Futari’s visuals are immediately striking. Enemies bear a Miyazaki influence, the game’s thematic trappings seemingly lifted straight out of Nausicaa, with insect riders waging war on lumbering dinosaurs and giant crustaceans. The sprites are vibrant, and the pink and purple bullets stand out clearly against contrasting backdrops.

That’s good, because there’s so much going on that it’s impossible to take in at once, forcing players into a zen-like state of focus. The rhythmic scoring systems encourage this, allowing players to fall into scoring routines when the action gets too intense. Futari has multiple difficulty modes, each with their own scoring variations and possibilities for stylish, daring play.

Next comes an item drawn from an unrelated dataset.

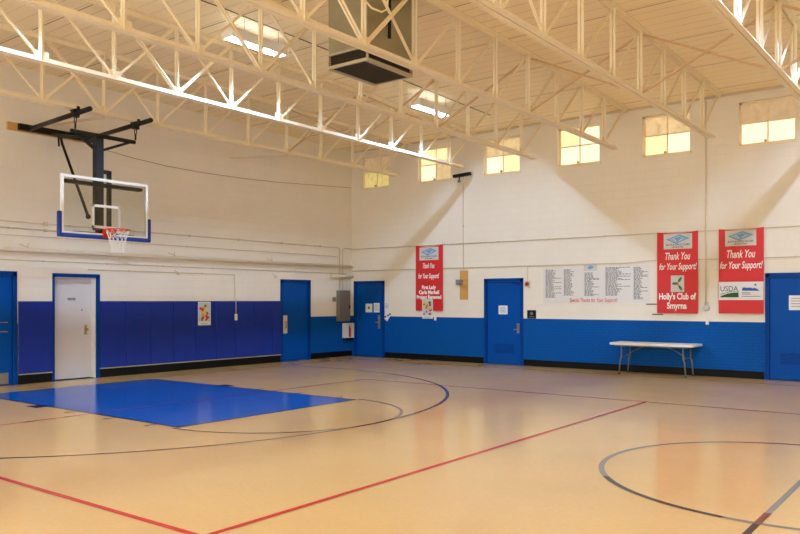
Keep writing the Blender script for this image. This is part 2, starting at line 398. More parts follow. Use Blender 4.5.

The main game is fantastic, but the downloadable Mushihimesama Futari Black Label improves it from every angle. Black Label thankfully strips away difficulty by giving both characters enhanced firepower, but manages to further increase the game’s scoring potential. Gems are everywhere, bleeding from enemies with every hit and bursting onscreen as players cancel massive swarms of bullets. And it’s more lenient, letting new players accomplish scoring goals when and where they like before working out optimal paths.

To Cave’s credit, none of their 360 games would be out of place on a list of essential shooters. From Dodonpachi Daioujou to Akai Katana, they’ve been steadily releasing genre classics, rounding out the 360 catalog with a slew of arcade hits. For me, Mushihimesama Futari’s combination of classic mechanics, organic bullet patterns, and rewarding scoring makes it the 360’s most essential shooter.

Further shooting: For scoring overload in Cave’s most iconic series, look for Dodonpachi Saidaioujou, slated for release in 2013.